Ele é resultado de uma
vivência individual realizada no coletivo da Loja e, por isso, não há palavras
que o possam descrever com rigor. Nem tem de ser descrito, muito menos em
decorrência de qualquer obrigação legal, sob pena da mesma violar
grosseiramente a Constituição da República Portuguesa, no seu artigo 41º, que
garante separadamente, repito, separadamente, “a liberdade de consciência, de
religião e de culto”.
Nesta medida, a
Maçonaria é, sim, secreta, e assim tem de continuar a ser. Tem, e não “deve”,
porque essa opção não se poderá colocar, a não ser que a Maçonaria deixe de ser
uma Ordem Iniciática e passe a ser outra coisa qualquer.
A terceira, porque
quem quiser conhecer a Maçonaria tem uma boa solução: tornar-se maçon. Se for
“livre e de bons costumes”, certamente que não lhe será negada a entrada no
Templo. Embora, se só cá vier para saciar a curiosidade, como infelizmente
frequentemente sucede nas mais distintas Obediências e Oficinas, provavelmente
não virá cá fazer nada, e, algumas poucas sessões depois, desaparecerá, com
prejuízo para todos.
A quarta, porque tudo
o que se faz, ritual e liturgicamente, na Maçonaria só é segredo para quem
quiser. Porque, qualquer amanuense destes assuntos encontrará tudo, mas tudo é
tudo mesmo, sobre os trabalhos maçônicos, seja em livros, seja na net. A
Maçonaria, desse ponto de vista, é uma organização aberta, que só
consideraremos discreta, apenas porque não escancara a sua atividade a quem
passa nas ruas.
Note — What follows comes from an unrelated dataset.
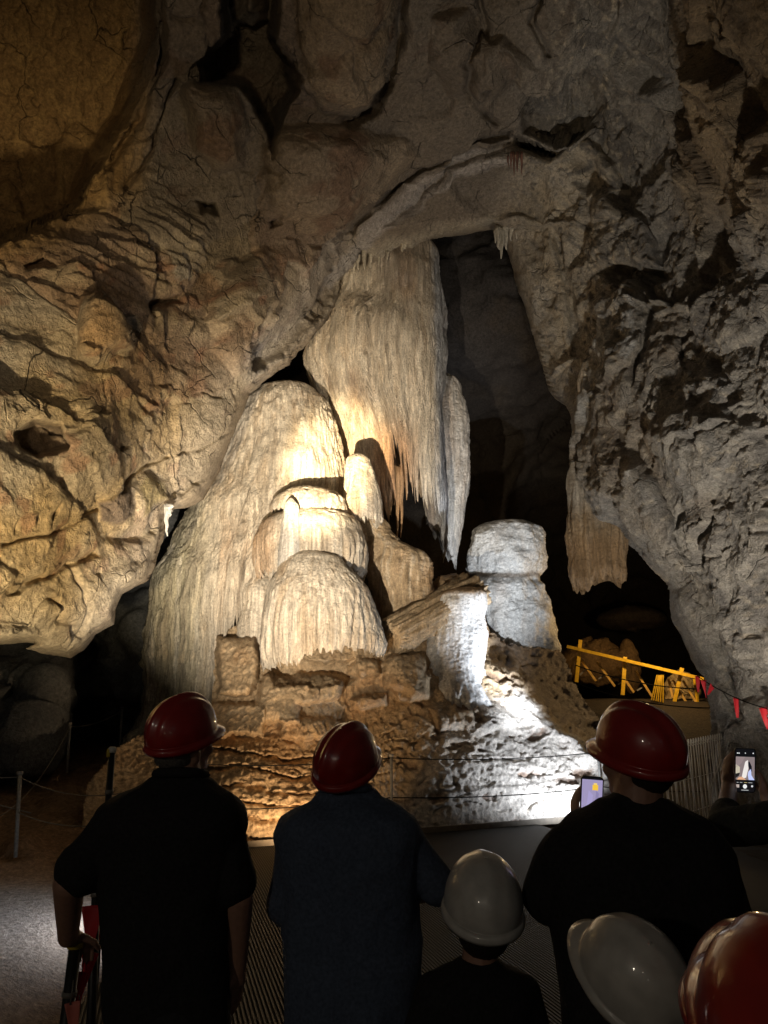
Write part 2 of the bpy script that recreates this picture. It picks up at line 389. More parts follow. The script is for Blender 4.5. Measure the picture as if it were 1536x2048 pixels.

Embora qualquer um possa ir a uma livraria ou a um site e ficar
a conhecer o que lá se faz.
Por conseguinte, parece-me que há coisas onde se não deve mexer, sob pena de estragá-las: quem se sentir mal com o «secretismo maçônico», não terá provavelmente entendido em que ele consiste.
E quem achar que a Maçonaria se tem de explicar ao mundo
profano deverá reservar-se para outro gênero de atividades.